Wednesday, July 7, 2010

Another Post on Movie Adaptations

WARNING: SPOILER ALERT!!! If you haven't read The Road yet (are you living under a rock???) or seen the movie (definitely more forgivable) you might not want to read any further.

So, I finally did it. I rented The Road, sat down, and watched it. The whole thing!! I've been meaning to do this since it came out in theaters. I'd been following the progress of the film online before the many postponed release dates.

The first 90% of the movie was great. Suspenseful, emotional, and quick-moving, I sincerely enjoyed it. Then came the ending. Oh, the ending! Why, Hollywood, why?!?! I was barely able to control my scoffing when, at the conclusion of the movie, the boy is united with a family that had been "following them all along" including a mother and son I could have sworn we'd seen get hacked up earlier in the film. This wasn't right at all, so I determined to put my complaints to blog-form and tear the ending apart.

This is when things started to get funny. I sat down this morning, with the movie fresh in my mind and grabbed a copy of The Road off the shelf in order to reference the REAL ending.

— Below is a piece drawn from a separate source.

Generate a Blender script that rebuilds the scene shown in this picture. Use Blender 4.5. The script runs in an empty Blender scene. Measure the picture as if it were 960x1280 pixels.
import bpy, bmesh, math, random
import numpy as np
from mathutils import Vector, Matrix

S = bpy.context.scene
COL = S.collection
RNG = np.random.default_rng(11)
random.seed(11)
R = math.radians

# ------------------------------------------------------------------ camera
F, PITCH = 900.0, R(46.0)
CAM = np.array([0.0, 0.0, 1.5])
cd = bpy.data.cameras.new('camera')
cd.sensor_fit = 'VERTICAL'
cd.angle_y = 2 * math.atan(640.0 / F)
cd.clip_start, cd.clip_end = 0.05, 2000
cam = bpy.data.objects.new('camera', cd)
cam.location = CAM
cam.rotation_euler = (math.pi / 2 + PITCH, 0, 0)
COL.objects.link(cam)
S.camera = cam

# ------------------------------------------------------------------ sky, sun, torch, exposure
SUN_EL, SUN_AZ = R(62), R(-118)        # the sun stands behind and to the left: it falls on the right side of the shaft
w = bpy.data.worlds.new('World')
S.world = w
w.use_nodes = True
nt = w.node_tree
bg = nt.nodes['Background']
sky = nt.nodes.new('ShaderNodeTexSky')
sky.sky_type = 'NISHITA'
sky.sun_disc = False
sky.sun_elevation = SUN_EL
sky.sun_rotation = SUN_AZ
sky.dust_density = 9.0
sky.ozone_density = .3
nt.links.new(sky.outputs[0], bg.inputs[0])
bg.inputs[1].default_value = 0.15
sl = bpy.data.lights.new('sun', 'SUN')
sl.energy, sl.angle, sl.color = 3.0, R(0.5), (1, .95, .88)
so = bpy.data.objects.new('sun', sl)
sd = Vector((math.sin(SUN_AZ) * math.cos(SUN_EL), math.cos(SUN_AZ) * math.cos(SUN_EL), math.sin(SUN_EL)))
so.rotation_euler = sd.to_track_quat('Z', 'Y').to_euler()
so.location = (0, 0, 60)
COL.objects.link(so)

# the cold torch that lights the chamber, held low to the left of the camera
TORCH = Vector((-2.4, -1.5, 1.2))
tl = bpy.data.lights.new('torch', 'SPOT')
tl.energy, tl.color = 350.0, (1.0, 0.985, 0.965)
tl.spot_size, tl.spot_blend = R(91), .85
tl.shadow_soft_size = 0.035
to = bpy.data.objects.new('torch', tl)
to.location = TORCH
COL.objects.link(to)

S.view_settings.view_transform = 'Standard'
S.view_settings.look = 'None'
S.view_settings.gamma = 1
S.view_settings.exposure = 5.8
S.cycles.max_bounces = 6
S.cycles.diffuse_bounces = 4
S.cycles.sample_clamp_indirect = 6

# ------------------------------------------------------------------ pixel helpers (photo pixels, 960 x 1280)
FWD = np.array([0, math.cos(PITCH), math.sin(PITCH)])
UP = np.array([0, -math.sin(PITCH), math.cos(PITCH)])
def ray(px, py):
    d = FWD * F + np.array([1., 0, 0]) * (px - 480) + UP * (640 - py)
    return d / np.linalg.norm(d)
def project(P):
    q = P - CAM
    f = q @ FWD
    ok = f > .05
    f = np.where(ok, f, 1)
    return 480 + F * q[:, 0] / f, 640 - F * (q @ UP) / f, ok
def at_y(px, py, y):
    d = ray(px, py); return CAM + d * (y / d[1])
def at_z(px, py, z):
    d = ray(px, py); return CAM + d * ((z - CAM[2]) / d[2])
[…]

I was shocked to find that the movie HAD represented the "real" ending, almost word for word with the exception of a few corny lines delivered by the mother.

Had the two years since I'd read The Road been enough time for my brain to completely reshape the ending? I didn't think so, because I remembered discussing what I considered the "ambiguous and unclosed ending" with friends. I think, instead, that Hollywood is not to blame, but rather the conceptualizing of any written form. Basically, because I didn't trust the people at the end, I saw their appearance as ambiguous. When screenwriter Joe Penhall read the end, he must have seen the people as a force of good.

The problem with movies based on books is not always boiled down to poor adaptation. It's more that reading is so personal that no director can tap into our heads enough to portray scenes and characters the exact way we imagined it. No adaptation will ever please everyone simply because everyone related to the book in a different way.